In many regions across the globe, repressive governments censor the Internet to limit access to information, to prevent self-expression, to monitor the activity of Internet users, and to suppress dissent. Anti-censorship proxies — known as bridges — can provide journalists, activists, and individuals from marginalized groups a connection to the open Internet beyond the area of influence a censor controls. 

However, bridge distribution systems, which are created to publicly distribute large pools of bridges to users in censored regions, may also inadvertently provide bridges to malicious users. If not designed with privacy in mind, bridge distribution systems can be overwhelmed by attacks from censors, undermining the integrity of the system and exposing its users. 

For example, BridgeDB, the bridge distribution system currently used by the Tor Project, provides adequate privacy protection for some Tor users. But the passive and active detection techniques used by censors — such as traffic flow analysis, deep packet inspection, website fingerprinting, and active probing — can reveal Tor bridges, rendering Tor inaccessible for most users in some regions.

In their paper, Lindsey and Professor Goldberg describe Lox, a new bridge distribution system that prioritizes protecting privacy of users and their social graphs — the interconnections among people, groups and organizations in a social network. Lox also incorporates enumeration resistance mechanisms to improve access to bridges and limit the malicious behaviour of censors. The research employs an updated unlinkable multi-show anonymous credential scheme, suitable for a single credential issuer and verifier, to protect Lox bridge users and their social networks from being identified by censors.
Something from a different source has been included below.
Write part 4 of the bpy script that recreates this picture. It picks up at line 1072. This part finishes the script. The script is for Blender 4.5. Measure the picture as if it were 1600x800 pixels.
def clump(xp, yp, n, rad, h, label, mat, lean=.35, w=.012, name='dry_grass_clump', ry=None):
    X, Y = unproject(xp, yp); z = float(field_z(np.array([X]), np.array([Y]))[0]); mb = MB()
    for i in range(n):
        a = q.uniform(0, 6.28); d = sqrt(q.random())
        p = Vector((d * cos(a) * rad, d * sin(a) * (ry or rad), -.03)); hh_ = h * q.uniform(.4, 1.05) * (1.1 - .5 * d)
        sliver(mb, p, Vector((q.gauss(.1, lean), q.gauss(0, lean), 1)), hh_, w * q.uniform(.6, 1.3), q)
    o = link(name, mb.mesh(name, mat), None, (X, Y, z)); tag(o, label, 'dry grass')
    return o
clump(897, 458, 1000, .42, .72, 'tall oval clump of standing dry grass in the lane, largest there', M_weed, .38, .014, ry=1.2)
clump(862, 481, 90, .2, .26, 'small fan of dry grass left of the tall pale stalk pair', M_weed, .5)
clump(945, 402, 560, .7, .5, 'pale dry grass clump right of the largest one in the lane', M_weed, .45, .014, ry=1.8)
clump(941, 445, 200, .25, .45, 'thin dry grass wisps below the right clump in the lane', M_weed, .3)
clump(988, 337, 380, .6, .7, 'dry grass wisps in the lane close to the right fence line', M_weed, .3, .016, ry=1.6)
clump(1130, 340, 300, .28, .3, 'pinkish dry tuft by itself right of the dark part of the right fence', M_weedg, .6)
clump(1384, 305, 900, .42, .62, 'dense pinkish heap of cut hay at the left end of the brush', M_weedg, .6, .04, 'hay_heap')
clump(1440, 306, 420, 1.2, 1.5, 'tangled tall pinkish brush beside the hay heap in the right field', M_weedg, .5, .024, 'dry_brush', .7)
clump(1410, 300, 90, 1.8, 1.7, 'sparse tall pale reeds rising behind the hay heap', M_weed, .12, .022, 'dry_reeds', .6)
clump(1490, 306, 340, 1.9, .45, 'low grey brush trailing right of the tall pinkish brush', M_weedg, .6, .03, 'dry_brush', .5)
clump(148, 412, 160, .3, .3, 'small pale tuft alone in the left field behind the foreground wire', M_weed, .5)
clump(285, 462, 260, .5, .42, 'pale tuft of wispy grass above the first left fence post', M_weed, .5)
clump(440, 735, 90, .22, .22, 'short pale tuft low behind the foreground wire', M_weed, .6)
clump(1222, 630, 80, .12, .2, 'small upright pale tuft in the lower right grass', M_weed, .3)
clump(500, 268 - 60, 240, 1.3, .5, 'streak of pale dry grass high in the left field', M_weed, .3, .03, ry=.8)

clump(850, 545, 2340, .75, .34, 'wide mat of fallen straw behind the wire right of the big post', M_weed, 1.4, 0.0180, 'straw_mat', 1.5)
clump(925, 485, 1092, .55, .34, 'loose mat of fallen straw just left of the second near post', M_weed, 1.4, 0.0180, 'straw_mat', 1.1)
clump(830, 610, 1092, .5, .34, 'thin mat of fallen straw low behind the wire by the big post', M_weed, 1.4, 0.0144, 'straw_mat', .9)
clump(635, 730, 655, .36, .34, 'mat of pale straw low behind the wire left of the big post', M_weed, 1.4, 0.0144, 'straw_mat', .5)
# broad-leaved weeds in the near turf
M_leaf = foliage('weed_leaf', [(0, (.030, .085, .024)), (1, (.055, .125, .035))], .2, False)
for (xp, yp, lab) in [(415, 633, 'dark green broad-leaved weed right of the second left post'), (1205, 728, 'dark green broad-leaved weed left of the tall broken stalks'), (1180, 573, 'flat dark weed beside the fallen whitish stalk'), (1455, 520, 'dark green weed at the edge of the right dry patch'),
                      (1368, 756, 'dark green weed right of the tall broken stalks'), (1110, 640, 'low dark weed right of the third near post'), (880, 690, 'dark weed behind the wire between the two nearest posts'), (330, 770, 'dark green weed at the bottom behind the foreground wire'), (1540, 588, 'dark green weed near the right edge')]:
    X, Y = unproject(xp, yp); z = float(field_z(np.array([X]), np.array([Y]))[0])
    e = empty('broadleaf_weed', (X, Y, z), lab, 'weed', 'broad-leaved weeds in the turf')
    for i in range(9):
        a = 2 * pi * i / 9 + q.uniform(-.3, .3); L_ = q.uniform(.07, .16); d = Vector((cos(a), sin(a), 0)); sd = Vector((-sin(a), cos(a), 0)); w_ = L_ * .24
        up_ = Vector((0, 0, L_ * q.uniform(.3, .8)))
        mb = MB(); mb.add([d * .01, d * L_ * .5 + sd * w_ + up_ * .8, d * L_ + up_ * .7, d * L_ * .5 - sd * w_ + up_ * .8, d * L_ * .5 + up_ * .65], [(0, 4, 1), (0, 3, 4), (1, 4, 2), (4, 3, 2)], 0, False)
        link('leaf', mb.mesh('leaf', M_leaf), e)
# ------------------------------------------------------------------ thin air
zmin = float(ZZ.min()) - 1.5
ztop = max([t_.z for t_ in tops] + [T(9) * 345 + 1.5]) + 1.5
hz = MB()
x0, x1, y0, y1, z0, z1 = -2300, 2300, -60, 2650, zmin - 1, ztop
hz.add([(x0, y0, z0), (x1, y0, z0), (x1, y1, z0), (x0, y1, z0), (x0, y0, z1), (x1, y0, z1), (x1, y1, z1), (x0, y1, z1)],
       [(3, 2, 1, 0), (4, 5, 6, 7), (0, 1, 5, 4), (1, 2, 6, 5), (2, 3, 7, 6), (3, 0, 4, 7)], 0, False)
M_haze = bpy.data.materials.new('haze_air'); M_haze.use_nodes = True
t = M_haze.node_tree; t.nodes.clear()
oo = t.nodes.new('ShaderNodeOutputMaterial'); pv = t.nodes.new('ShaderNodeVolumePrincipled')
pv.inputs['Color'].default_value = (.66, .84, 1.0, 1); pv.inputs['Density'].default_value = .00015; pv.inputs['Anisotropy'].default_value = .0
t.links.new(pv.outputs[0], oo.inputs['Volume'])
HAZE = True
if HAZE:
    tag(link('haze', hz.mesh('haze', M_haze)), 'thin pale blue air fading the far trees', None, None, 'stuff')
They formalize a trust level scheme that is compatible with anonymous credentials and effectively limits malicious behaviour while maintaining user anonymity. 

Their work includes an open-sourced, Rust implementation of their Lox protocols as well as an evaluation of their performance. With reasonable performance and latency for the expected user base, they demonstrate Lox as a practical, social graph protective bridge distribution system. Measured performance shows that Lox can provide reasonable protection of the social graph for millions of users with even a single core.

Andreas Pfitzmann Best Student Paper Awards

This is the third time that a paper Professor Goldberg coauthored with graduate students has won an Andreas Pfitzmann Best Student Paper Award.